Поток сознания мальчика обрывается, но за ним следует приложение – научный комментарий профессора из Финляндии, Якова Николаевича Гольдштейна. Этот фактический автокомментарий Юрьева представляет собой полупародийный анализ только что законченного текста. При этом игра с литературоведческим дискурсом никак не противоречит содержащейся в этом отрывке метарефлексии о романе. Скорее, они продлевают постмодернистскую поэтику романа «Полуостров Жидятин» за его пределами, романа, в котором тесно соседствуют, сливаются и постояннно релятивируют друг друга разные стилистики. Согласно рассуждениям воодушевленного прочитанным профессора, в книге показан момент, когда «приговор» империи «уже подписан» [Там же: 127] и скоро она станет музеефицированным артефактом. То есть этот текст, по Гольдштейну, уже есть историческое сочинение, которое в то же время показывает почти исчезнувшую советско-еврейскую среду изнутри. Это последнее свидетельство о безвозвратно утраченной культуре c «особенностями ее речи» и ее «маленькой мифологией» [Там же: 129]. Анти- и постколониальная позиция писателя Олега Юрьева проявляется не только в утверждении вымышленного комментатора, что в силу далеко зашедшей ассимиляции новые поколения перестают воспроизводить эту культурную среду, но и в горько-ироническом определении советской ассимиляционной политики как «„окончательного решения“ в изводе Карла Маркса» [Там же: 128]. Синкретическая еврейская культура диаспоры отмирает вместе с языком: «…когда заканчивается цивилизация, умирает ее речь» [Там же: 131].

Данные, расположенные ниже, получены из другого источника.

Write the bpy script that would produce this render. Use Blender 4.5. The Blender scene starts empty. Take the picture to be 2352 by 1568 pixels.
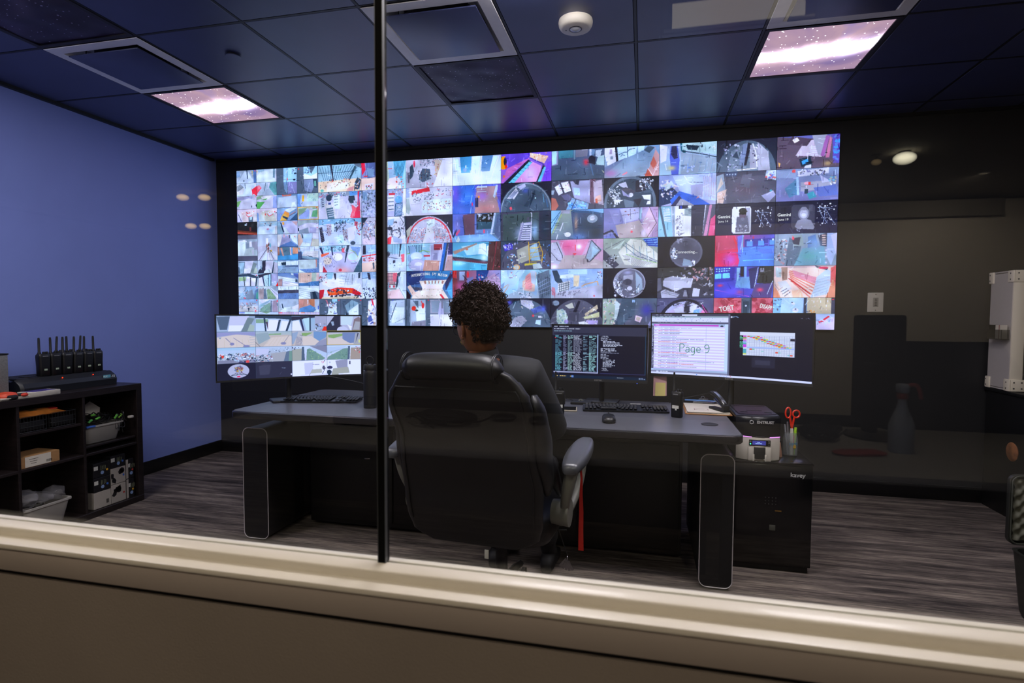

Во второй части романа читатель погружается в мир старой веры тайной еврейской общины. Юный рассказчик принадлежит к семье криптоевреев, якобы ведущих свой род от испанских марранов401
и благодаря многовековой мимикрии сохранивших их традиции до наших дней. Архаизированный язык подростка, с сильным древнерусским и церковнославянским налетом402, перекликается с вкрапленными в текст (и иногда иронически остраняемыми) фрагментами древнееврейских молитв, напечатанных древнерусскими буквами в графический унисон с архаизированной поэтикой. Кроме того, древнерусский указывает на вышеупомянутую принадлежность Жидят к «ереси жидовствующих». Современность выступает здесь не более чем декорацией для духовного царства тайных ритуалов403, пророчеств и заговоров, воспоминаний об изгнании и эсхатологических чаяний (как, например, предсказанное в еврейских священных книгах подземное возвращение всех евреев, живых и усопших, в Иерусалим).Географические экскурсы подростка воспроизводят сакральную топографию: все крупные города, как, например, Хельсинки, зовутся «Ерусалим» [Там же: 12]; библейская топонимика переносится на географические объекты и небесные тела:
А дальше за тем […] морем широким, раскинутым – и нету ничего, одна пустая вода, в нее же загибается небесная твердь, нижнее исподнее небо с Мойсеевой дорогой на нем […]. И как только не скатываются крайние звезды за край? – не знаю, крепко-накрепко, видать, приколочены [Там же: 14].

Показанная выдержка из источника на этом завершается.